Sensing Acoustic Properties of Materials Using Piezoelectric Lateral-Mode Resonators

In this paper, a novel method for interrogating the acoustic properties of viscous liquids is introduced using lateral-mode thin-film piezoelectric-on-substrate (TPoS) resonators. The bulk acoustic waves which propagate into the substrate through the suspension tethers interact with a sample liquid that fills trenches that are etched through the substrate around the resonator at a proper distance (i.e. reflectors). Depending on the acoustic impedance of the liquid, the acoustic reflection is altered which consequently effects the resonator quality factor. The unique advantage of this technique is that the resonator is not in direct contact with the liquid and therefore, very viscous liquids can be analyzed which would otherwise severely dampen the resonance and render the measurement impractical.

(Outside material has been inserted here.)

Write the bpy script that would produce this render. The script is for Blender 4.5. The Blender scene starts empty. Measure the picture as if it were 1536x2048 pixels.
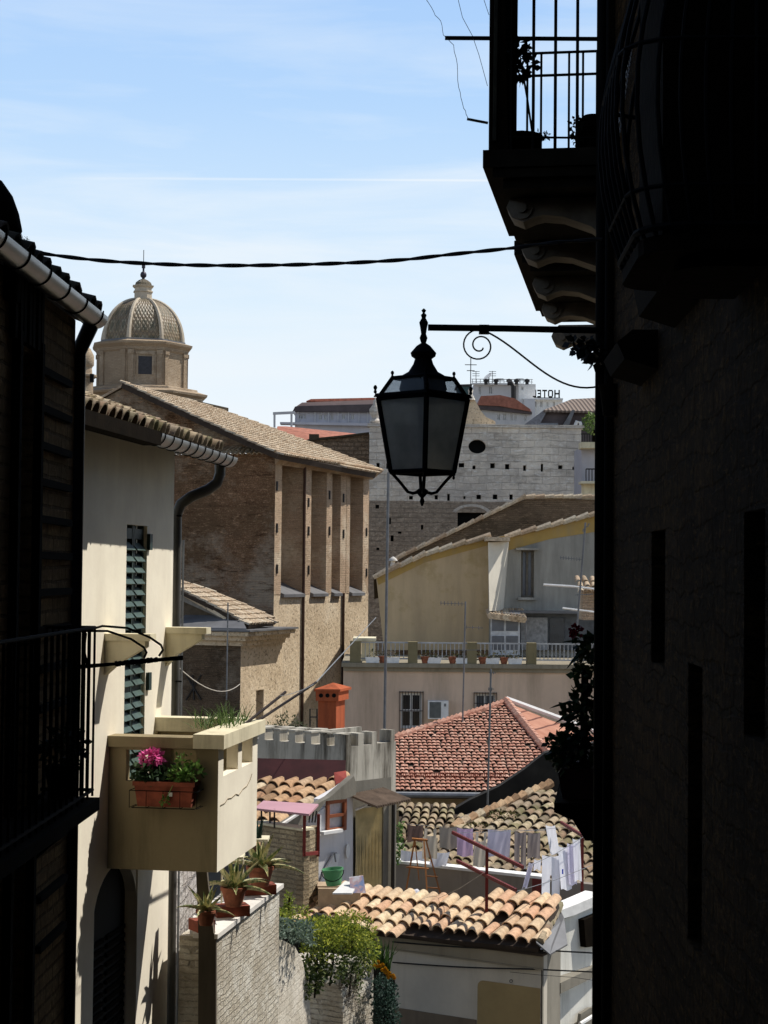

To investigate the proposed sensing technique, we have shown that the addition of photoresist into the reflectors of a TPoS resonator can alter the Q of the device based on the photoresist's cured state. The physical change impacts the acoustic velocity of the material which consequently changes the efficiency of the built-in reflectors by allowing more or less acoustic energy to return to the resonator. This method can be expanded to analyze other fluids, notably bio-fluids whose physical properties are helpful in determining health related issues.